To make matters worse, we now favor more human methods (live traps), and best of all, finding and sealing up old rodent entryways.  But Mr. Sandman has moved on as well.  He’s reinvented himself as a sanding block (after going through the dishwasher several times).  Not a bad move on his part.

Sanding Block

Poor Design

Sliding Standards

I won’t say that “back in my day”, it was simply expected that you graduate from high school, but one got the sense that in generations prior, that’s how it was.  You were supposed to graduate from high school.

Now every school in my area takes out a full-page ad (some take out several pages of ads) trumpeting the unbelievable accomplishment of our high school students graduating from high school.

In fact, if you stripped all the words and context away, these ads almost look like photos of people who just won the lottery!

600 graduates

100 percent passing rate

I strongly disagree with this approach.  I refuse to participate in this cult of the high-school-graduation hysteria.  It looks and feels like sliding standards.  I’m skeptical that the world’s highest-performing countries do this.

And sadly, it will be hard for individual schools to stop doing this, as long as all the other schools continue doing it.  This form of peer pressure will tend to ensure this embarrassing trend continues going strong.

One wonders what’s next.  All-out celebrations for junior high graduates?  Custom theme music getting blared out for students each time they successfully go to the restroom?

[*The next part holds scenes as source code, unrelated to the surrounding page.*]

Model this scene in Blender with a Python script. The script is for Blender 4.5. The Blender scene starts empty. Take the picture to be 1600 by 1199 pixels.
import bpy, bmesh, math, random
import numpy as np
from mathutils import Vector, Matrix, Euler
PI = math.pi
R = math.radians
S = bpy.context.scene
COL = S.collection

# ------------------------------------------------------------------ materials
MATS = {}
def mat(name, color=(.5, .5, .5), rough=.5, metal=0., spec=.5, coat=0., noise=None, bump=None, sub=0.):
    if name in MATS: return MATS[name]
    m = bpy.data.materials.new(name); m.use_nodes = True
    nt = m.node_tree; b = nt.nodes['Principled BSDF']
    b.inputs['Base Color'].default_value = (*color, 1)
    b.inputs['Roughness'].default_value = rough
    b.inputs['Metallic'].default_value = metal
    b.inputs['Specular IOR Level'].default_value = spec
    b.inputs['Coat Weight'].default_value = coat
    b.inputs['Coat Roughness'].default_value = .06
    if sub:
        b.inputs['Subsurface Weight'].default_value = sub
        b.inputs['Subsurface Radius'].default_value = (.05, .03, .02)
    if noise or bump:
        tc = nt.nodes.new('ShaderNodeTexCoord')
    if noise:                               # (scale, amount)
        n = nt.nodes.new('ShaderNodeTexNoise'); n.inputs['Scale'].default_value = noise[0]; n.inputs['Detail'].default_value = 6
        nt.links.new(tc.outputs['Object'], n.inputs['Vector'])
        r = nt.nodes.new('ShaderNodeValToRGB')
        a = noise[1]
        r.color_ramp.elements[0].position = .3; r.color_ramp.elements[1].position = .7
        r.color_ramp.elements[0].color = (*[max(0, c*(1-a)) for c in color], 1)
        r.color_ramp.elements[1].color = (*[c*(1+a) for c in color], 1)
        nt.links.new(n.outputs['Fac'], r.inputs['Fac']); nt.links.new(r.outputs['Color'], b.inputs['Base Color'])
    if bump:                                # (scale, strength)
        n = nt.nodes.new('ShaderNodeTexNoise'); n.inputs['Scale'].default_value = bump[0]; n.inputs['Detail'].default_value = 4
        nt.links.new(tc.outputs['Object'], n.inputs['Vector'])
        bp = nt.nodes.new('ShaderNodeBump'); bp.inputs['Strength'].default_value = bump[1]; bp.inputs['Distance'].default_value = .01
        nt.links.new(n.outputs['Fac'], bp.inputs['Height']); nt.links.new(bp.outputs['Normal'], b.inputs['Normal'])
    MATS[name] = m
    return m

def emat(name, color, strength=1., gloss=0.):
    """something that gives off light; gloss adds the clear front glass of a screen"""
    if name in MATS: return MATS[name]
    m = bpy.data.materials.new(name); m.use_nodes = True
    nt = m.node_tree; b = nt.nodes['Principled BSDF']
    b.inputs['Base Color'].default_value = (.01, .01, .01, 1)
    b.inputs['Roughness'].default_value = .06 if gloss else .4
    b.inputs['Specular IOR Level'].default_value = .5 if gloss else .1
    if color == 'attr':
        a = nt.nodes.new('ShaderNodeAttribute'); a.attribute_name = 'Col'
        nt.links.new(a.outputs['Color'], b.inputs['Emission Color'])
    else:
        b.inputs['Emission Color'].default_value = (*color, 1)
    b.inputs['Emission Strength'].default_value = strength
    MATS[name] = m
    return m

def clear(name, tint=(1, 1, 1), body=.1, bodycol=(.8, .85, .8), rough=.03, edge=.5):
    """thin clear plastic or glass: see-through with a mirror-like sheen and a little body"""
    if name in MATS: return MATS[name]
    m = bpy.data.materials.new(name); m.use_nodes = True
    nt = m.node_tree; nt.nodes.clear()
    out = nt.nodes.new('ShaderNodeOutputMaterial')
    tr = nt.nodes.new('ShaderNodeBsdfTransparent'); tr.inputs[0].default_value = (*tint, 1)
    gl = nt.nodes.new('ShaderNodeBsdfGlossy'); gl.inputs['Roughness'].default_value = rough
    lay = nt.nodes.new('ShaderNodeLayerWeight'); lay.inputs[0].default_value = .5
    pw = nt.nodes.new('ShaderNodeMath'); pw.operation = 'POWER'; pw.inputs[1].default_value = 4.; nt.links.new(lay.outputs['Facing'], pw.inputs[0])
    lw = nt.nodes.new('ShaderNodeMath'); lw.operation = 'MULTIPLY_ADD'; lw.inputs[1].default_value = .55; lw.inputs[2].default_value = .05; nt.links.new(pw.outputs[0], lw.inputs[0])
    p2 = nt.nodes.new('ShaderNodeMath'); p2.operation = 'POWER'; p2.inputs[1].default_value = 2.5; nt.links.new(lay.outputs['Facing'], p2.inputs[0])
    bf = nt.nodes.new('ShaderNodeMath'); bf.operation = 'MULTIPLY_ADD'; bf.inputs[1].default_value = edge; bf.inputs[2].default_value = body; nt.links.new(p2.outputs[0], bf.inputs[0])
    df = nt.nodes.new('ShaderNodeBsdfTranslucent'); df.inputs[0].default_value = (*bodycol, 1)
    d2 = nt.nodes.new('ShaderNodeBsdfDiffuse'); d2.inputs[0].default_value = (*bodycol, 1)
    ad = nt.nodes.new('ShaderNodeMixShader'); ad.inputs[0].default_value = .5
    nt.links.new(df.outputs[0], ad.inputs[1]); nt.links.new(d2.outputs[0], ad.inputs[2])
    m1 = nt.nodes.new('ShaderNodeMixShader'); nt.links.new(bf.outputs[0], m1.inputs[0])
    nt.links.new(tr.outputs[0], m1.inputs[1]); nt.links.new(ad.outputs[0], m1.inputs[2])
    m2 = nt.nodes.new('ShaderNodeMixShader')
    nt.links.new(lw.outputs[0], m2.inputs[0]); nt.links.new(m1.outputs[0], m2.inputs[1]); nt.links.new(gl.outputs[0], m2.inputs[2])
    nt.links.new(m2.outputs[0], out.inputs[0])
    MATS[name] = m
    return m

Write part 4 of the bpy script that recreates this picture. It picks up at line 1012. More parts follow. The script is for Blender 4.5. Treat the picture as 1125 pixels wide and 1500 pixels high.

To tell you the truth, I feel like the students here are pawns, at least partially, in an academia-led scheme to cult-ify high school graduation.  Very similar to how we used to always hear the mind-boggling sage wisdom about how 18-year-old basketball phenoms should play four years of college basketball.  While making $0 and risking a career-ending, millions-losing injury!  With the only upside being that they get a college education… that they could have actually received later after they secured hundreds of millions of dollars (with tens of those millions being guaranteed in their initial contract, before they even stepped foot on the court).